Pechowi właściciele uszkodzonego elektrycznego auta mają teorię na temat tego, skąd się wzięła ryba spadająca z nieba w środku dnia. Para mieszka nad Oceanem Atlantyckim niedaleko rzeki Navesink i zatoki Sandy Hook, dlatego podejrzewa, że stworzenie wypadło z pazurów drapieżnego ptaka, który je upolował i próbował przetransportować do gniazda. Nie udało mu się tego zrobić, czym wywołał konsternację wielu przedstawicieli ludzkiego gatunku.

Ryby spadające z nieba to nie biblijna przepowiednia tylko sprawka drapieżnych ptaków

Ryba, która miała pecha, została zidentyfikowana jako menhaden atlantycki z rodziny śledziowatych, a drapieżnikiem mógł być orzeł bielik amerykański, który występuje w okolicy Sandy Hook Bay. W razie, gdyby poszkodowane osoby chciały się na nim zemścić, warto przypomnieć, że ten gatunek jest pod ochroną. Jedyny humanitarnym i zgodnym z przepisami wyjściem jest zgłoszenie nietypowej szkody w firmie ubezpieczeniowej. Ciekawe, co zrobi jej przedstawiciel, kiedy pozna nietypowe okoliczności zderzenia?

Wygląda na to, że uszkodzenia tesli nie są wielkie, ale przynajmniej przednia szyba oraz lusterko wsteczne z pewnością wymagają wymiany. Bez tego samochód jest bezużyteczny. Poza tym ktoś będzie musiał oczyścić go ze smętnych pozostałości biednego zwierzęcia, które po zderzeniu z teslą poniosło śmierć na miejscu. Natomiast właściciel elektrycznego samochodu firmy Elona Muska ma dla wszystkich orłów ważną wiadomość. "Obniżyłem mój udział własny, więc jeśli jakieś ptaszki słuchają, proszę nie wrzucajcie tego tutaj, ponieważ jestem teraz objęty ubezpieczeniem" - powiedział Jeffrey Levine relacjonujący to wydarzenie.

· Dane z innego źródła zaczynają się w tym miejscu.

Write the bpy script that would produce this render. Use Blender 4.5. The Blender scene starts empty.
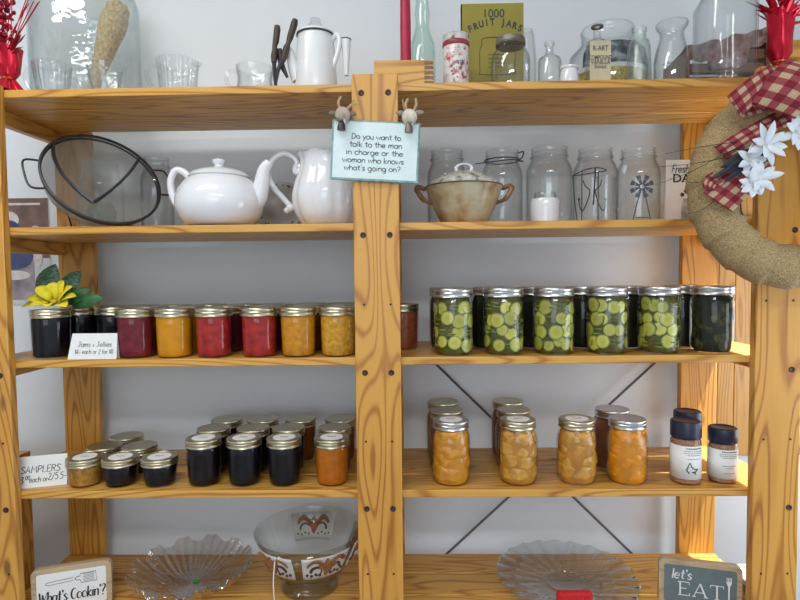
import bpy, math, random
from math import sin, cos, pi, sqrt, radians as R_
from mathutils import Vector, Matrix, noise
random.seed(7)
SC = bpy.context.scene
COL = SC.collection

# ---------------------------------------------------------------- camera
F_PX = 555.76
CAM = Vector((0.0636, -1.0785, 0.0))
PITCH, YAW, ROLL = 0.046, -0.018, -0.0109
_f = Vector((sin(YAW)*cos(PITCH), cos(YAW)*cos(PITCH), -sin(PITCH)))
_r = Vector((cos(YAW), -sin(YAW), 0)); _u = _r.cross(_f)
_r2 = cos(ROLL)*_r + sin(ROLL)*_u; _u2 = -sin(ROLL)*_r + cos(ROLL)*_u
cd = bpy.data.cameras.new('camera'); co = bpy.data.objects.new('camera', cd); COL.objects.link(co)
cd.sensor_width = 36; cd.lens = F_PX/800*36; cd.clip_start = 0.02
co.matrix_world = Matrix(((_r2.x, _u2.x, -_f.x, CAM.x), (_r2.y, _u2.y, -_f.y, CAM.y), (_r2.z, _u2.z, -_f.z, CAM.z), (0, 0, 0, 1)))
SC.camera = co

def ray(px, py): return (_f*F_PX + _r2*(px-400) + _u2*(300-py))
def at(px, py, Y):
    d = ray(px, py); return CAM + d*((Y-CAM.y)/d.y)
def atz(px, py, z):
    d = ray(px, py); return CAM + d*((z-CAM.z)/d.z)
def ppm(Y): return F_PX/(Y-CAM.y)

# ---------------------------------------------------------------- world, lights, exposure
w = bpy.data.worlds.new('world'); SC.world = w; w.use_nodes = True
w.node_tree.nodes['Background'].inputs[0].default_value = (0.9, 0.95, 1, 1)
w.node_tree.nodes['Background'].inputs[1].default_value = 0.25
SC.view_settings.view_transform = 'Standard'; SC.view_settings.look = 'None'
SC.view_settings.gamma = 1; SC.view_settings.use_curve_mapping = False
SC.view_settings.exposure = 0.05
try:
    SC.cycles.transparent_max_bounces = 32; SC.cycles.max_bounces = 10; SC.cycles.transmission_bounces = 10
except Exception: pass
def area(name, loc, target, sx, sy, power, col):
    l = bpy.data.lights.new(name, 'AREA'); l.shape = 'RECTANGLE'; l.size = sx; l.size_y = sy
    l.energy = power; l.color = col
    o = bpy.data.objects.new(name, l); COL.objects.link(o); o.location = loc
    o.rotation_euler = (Vector(target)-Vector(loc)).to_track_quat('-Z', 'Y').to_euler()
    return o
area('ceiling_lamp_near', (-0.75, -0.75, 1.18), (-0.75, -0.7, 0), 1.2, 0.3, 13, (1.0, 0.97, 0.90))
area('ceiling_lamp_far', (0.1, -2.3, 1.18), (0.1, -2.3, 0), 1.2, 0.3, 27, (0.93, 0.97, 1.0))
area('window_daylight', (1.33, 0.02, -0.25), (0.3, 0.02, -0.25), 1.3, 0.6, 10, (0.80, 0.90, 1.0))
area('front_fill_light', (-0.4, -3.25, 0.25), (-0.4, 0, 0.25), 1.7, 1.2, 15, (0.80, 0.90, 1.0))  # added frontal fill from behind the camera, lifts the shaded bays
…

To nie pierwszy raz, kiedy w hrabstwie Monmouth w New Jersey zwierzęta spadają nieba. Podobnie było w 2023 roku, kiedy całe osiedle domów w Sayreville pozbawiła prądu ryba, która spadła na transformator i go zniszczyła. Wówczas lokalne media nazwały sprawcę Gilliganem i żartowały sobie z tego przez dłuższy czas. Nawet policja na swoich stronach społecznościowych umieściła dowcipny wpis o mniej więcej takiej treści: "Gilligan był ciężko pracującym, rodzinnym człowiekiem, ojcem tysięcy dzieci. Podejrzany był ostatnio widziany, gdy leciał na południe. Jeśli go zobaczysz, nie próbuj zatrzymywać."